ニュースで「体験したい昭和の生活」というのを特集していた。
「昭和」の真っただ中の人間としては見逃すわけにはいかない。
一番人気のあったのが「蚊帳」だ。なるほど一見情緒があるし、昭和の優しい雰囲気が出ている。今も屋外キャンプなどのためにあるのだろうが・・・
蚊帳の出入りには要領があって、少し蚊帳を揺らせて近くにいると思われる蚊を遠ざけてから出入りするのだ。
蚊帳の中で、母が団扇をあおいでくれて寝入ったのが昨日のことのようだ。
次に人気があったのが「おくどさん」だ。我が家もおくどさんがあった。典型的な京町屋で玄関からまっすぐにつながった土間におくどさんがあって、そこで母が食事のこしらえをしていた。
ご飯は炊きあがるとおひつに移し替えて食卓に上がって来る。そのニオイを今も思い出す。
ところで、おくどさんにはなぜか煤にまみれた布袋さんが鎮座していた。理由はよくわからない。
「七輪」というのも人気があった。我が家の隣が長屋で昔ながらの下町の生活空間がそこにはあり、さんまなどを長屋の人が屋外で七輪を使って焼いていた。
落語で、さんまを焼いている煙の香りで、ご飯一膳をいただける・・・というのがあったように思うが、ほんとうに長屋全体がおいしそうな香りに包まれていた。

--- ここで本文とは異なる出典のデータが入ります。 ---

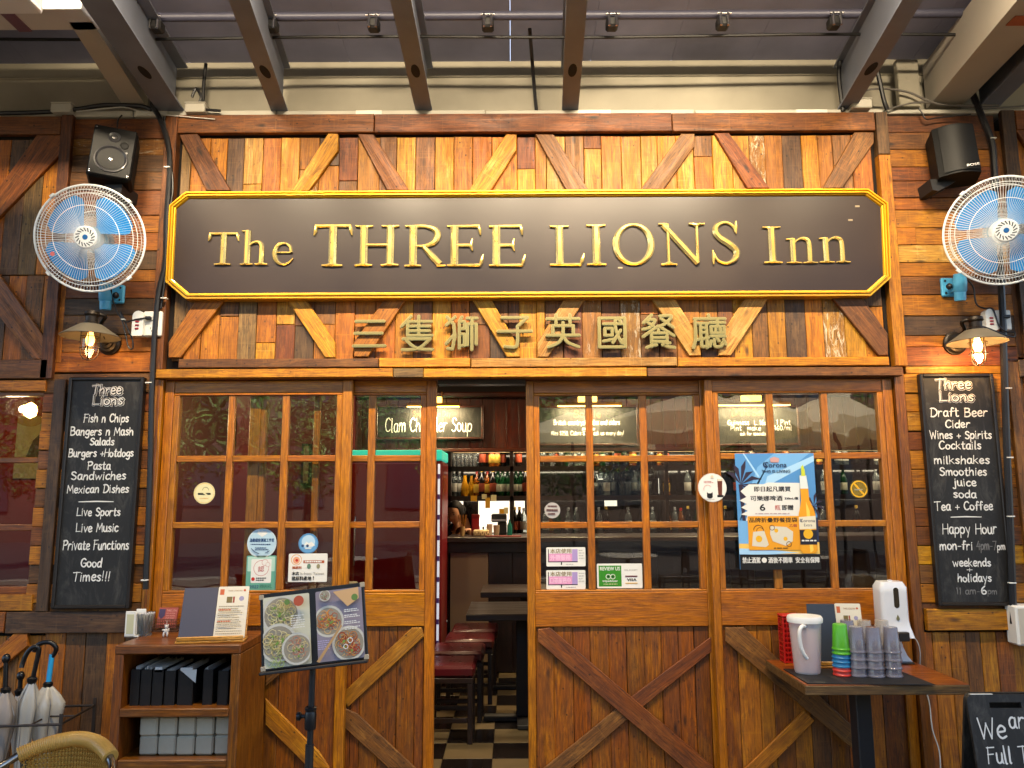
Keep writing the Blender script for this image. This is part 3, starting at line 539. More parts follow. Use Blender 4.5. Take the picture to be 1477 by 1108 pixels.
# ------------------------------------------------------------------ doors and windows
def leaf(name, label, cat, x0, x1, glass, st, ytop, ybot, yrail, Y, th, hbars, mtl=TEAK, lowb=None, lowc=None, braces=(), botz=.03, gm=None, group=None):
    """a glazed leaf with boards below. Reference px at y=600; glass = pane x extents at y=600"""
    X = lambda x: at(x, 600, Y)[0]; Z = lambda y: at((x0+x1)/2, y, Y)[1]
    R_ = thing(name, label, cat, ((X(x0)+X(x1))/2, Y, botz), group)
    def pc(xa, xb, za, zb, nm, vert=False, dy=0., m_=mtl, t=None): return plank(rect(xa, xb, za, zb), Y+dy, (t or th)-dy, m_, R_, PH if vert else 0, nm, .003, .0003)
    pc(X(x0), X(glass[0][0])-.0305, botz, Z(ytop), 'stile', True); pc(X(glass[-1][1])+.0305, X(x1), botz, Z(ytop), 'stile', True)
    xi0, xi1 = X(glass[0][0])-.03, X(glass[-1][1])+.03
    pc(xi0, xi1, Z(yt2 := ytop+18)+.001, Z(ytop), 'top_rail', dy=.006)
    # sash frame around the panes
    gz1, gz0 = Z(st[0]), Z(st[1])
    pc(xi0, xi1, gz1, Z(yt2), 'sash_rail', dy=.003); pc(xi0, xi1, Z(yrail[0])+.001, gz0, 'sash_rail', dy=.003)
    pc(xi0, X(glass[0][0]), gz0, gz1, 'sash_stile', True, .004); pc(X(glass[-1][1]), xi1, gz0, gz1, 'sash_stile', True, .004)
    pc(xi0, xi1, Z(yrail[1]), Z(yrail[0]), 'lock_rail', dy=.001)
    for k in range(len(glass)-1): pc(X(glass[k][1]), X(glass[k+1][0]), gz0, gz1, 'glazing_bar', True, .010, t=th-.008)
    for y0, y1 in hbars:
        for g_ in glass: pc(X(g_[0])+.0005, X(g_[1])-.0005, Z(y1), Z(y0), 'glazing_bar', dy=.0085, t=th-.008)
    ys = [st[0]]+[v for hb in hbars for v in hb]+[st[1]]
    for g_ in glass:
        for k in range(0, len(ys), 2):
            c = ((X(g_[0])+X(g_[1]))/2, Y+th*.55, (Z(ys[k])+Z(ys[k+1]))/2)
            o = MB().box(X(g_[0])-.002, X(g_[1])+.002, c[1], c[1]+.004, Z(ys[k+1])-.002, Z(ys[k])+.002).build('pane', gm[k//2] if gm else GL, R_)
    # boards below
    zb1 = Z(yrail[1])-.001
    MB().box(xi0, xi1, Y+.03, Y+th, botz, zb1).build('board_backing', JOINT, R_)
    if lowb:
        xs = [at(b, 1000, Y)[0] for b in lowb]; xs[0] = xi0; xs[-1] = xi1
        for i in range(len(lowb)-1): plank(rect(xs[i]+.001, xs[i+1]-.001, botz+.09, zb1), Y+.014+random.uniform(0, .003), .014, lowc[i] if lowc else DOORPLK, R_, PH, 'board', .0025)
        pc(xi0, xi1, botz, botz+.088, 'bottom_rail', dy=.002)
    for pts, m_, dy in braces:
        pl = ppoly(pts, Y); q = [(Vector(pl[(i+1) % len(pl)])-Vector(pl[i])) for i in range(len(pl))]; m1 = max(q, key=lambda v: v.length)
        plank(pl, Y+dy, .014, WD[m_] if isinstance(m_, str) else m_, R_, math.atan2(m1.y, m1.x), 'brace', .0025)
    return R_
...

あとは「トイレ」にしろ、「五右衛門風呂」にしろ、今の方がはるかに衛生的で快適だ。
総じて、残せるものは残してほしいと思うのだが・・・とりわけ、下町の人間関係などは・・・
みんなおんなじ 隣近所 醤油 味噌 借りたり貸したり おやじは おやじらしく おふくろは 割烹着で やっぱり 昭和は 人間を健やかに育ててくれた!!